My Son's in Afghanistan: The Letters Are Mounting Up While He TABs Across Helmand
Our soldier's Mum Mandy gets hysterical waiting for the next phone call from Afghanistan
‘Well I know it’s a beautiful world…but I can’t feel it right now….’ just about sums up this week for me. I’m writing this, sheltered under the safety of my duvet where I have hidden myself for a few moments. Remember the old days, torch light illuminating the ‘just can’t put it down book’? Well I’m back there with Heidi secreting her bread rolls in the wardrobe…..saving her world. It is quiet now and just...well…peaceful. I’m trying to fit all the pieces together and am battling my weariness to invent yet another coping strategy for my family. A bit like Cherie. Only without the ‘I am soooo… trying to sound poor like you,’ ‘What pay off?’ and… ‘Tony who?’ Someone should point this silly woman to a ship called Dignity and pray like hell that it might actually sail off with her. And take her human rights battalion with her too. Bon Voyage.
Anyone with teenagers will know how much we develop outlandish plots to silence them sometimes. I’ve always, rather vocally I’m afraid, remembered how I felt when I was one of these strange beings. At this moment I wish I had kept silent, earmarked it as utter nonsense, and left them to it in a shop somewhere! I did leave two of them in a post-office once! Quite normal, all things considered. Only not when one of them is away.
It’s been over a week now without any word from Ross. His last call was cut short and lasted less than a minute with an incredibly poor connection. “Hey!…on night TABs*….long nights mum….and all of 3 Para right in the middle of it all. Taliban everywhere…….” It sounded like a script from a small-bit film.
And his words play over and over in my head. Sheer helplessness fills my head and disturbs me more than I can stand. I have so many unanswered questions and damning scenarios spinning round in my head and it all becomes too much.

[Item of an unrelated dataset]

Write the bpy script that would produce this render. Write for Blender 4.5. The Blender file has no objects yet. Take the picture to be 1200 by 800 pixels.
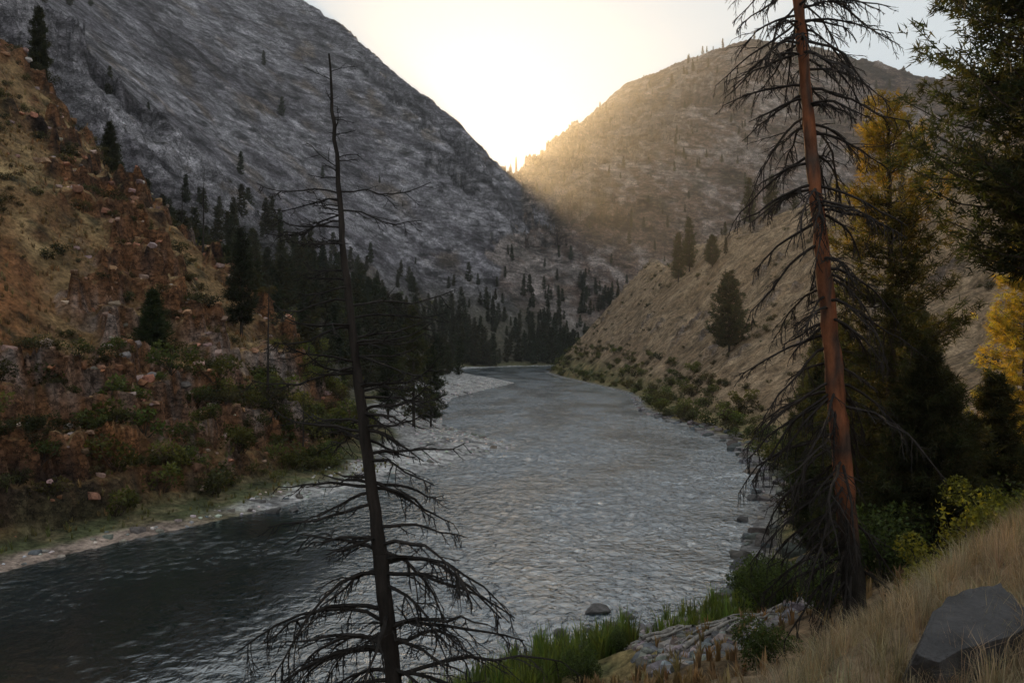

Laura knocks, exaggeratedly quietly, on the door. She’s sporting a crash helmet, family gumshield and the password ‘tea’…. “I’ve written a poem mum….” And I cry all over again. We both do. “Guess what I read?” she asks, wiping her eyes, “Ed Balls is dancing in the Albert Hall,” ……and we roll around laughing and leg kicking, screeching with nigh hysteria. [Ed: I can only assume this rather eccentric sense of humour was passed on from mother to daughter] We laugh a lot these days at the unbelievable. It makes me secretly think how lucky our kids are. There are so many choices out there that are available to them.
Teachers are being murdered for teaching any different in Afghanistan. If they can find a school to teach in. Over here, we battle to get the pupils in on time. But it’s OK. We have a benefit system to catch those that don’t. Over there they have the Taliban. Then there is TB’s mission to the Middle-East. They’re all there…but no-one quite knows where it is all going. It’s just costing us shed loads of dosh. And more.
So, another battle over, for today. As for Ross, well there must be loads of letters and parcels piling up for him at Bastion when he gets back from his "night TABs".
[*TAB: Para jargon for Tactical Advance to Battle]


Tabbing - After a few years as a mechanized unit that word sent a shiver through the spine. The KK (company commander) had one of those moments, "we will tab the last ten miles", now that is not a lot, I accept. So I got my section ready to move, the driver one Gdsm M, laid on the mortar hatch, grinning, I suggested that he might wish to join us, "not me drivers are staying with the vehicles", he just should not have grinned like that, there I was working out the fatigue/duty and just about every roster I could think of. This was a day I will never forget, moving downhill fully kitted, the momentum took over, the KK to our front suddenly dug his heels in and stopped, the poor bloody signaller following with an A41 on ten foot whip, stopped, the antenna whipped forward, it felled the KK with a crack across the face! Much amused, we followed our illustrious leader as he communicated in a strange high pitched language with his radio operator. That man knew how to raise the moral.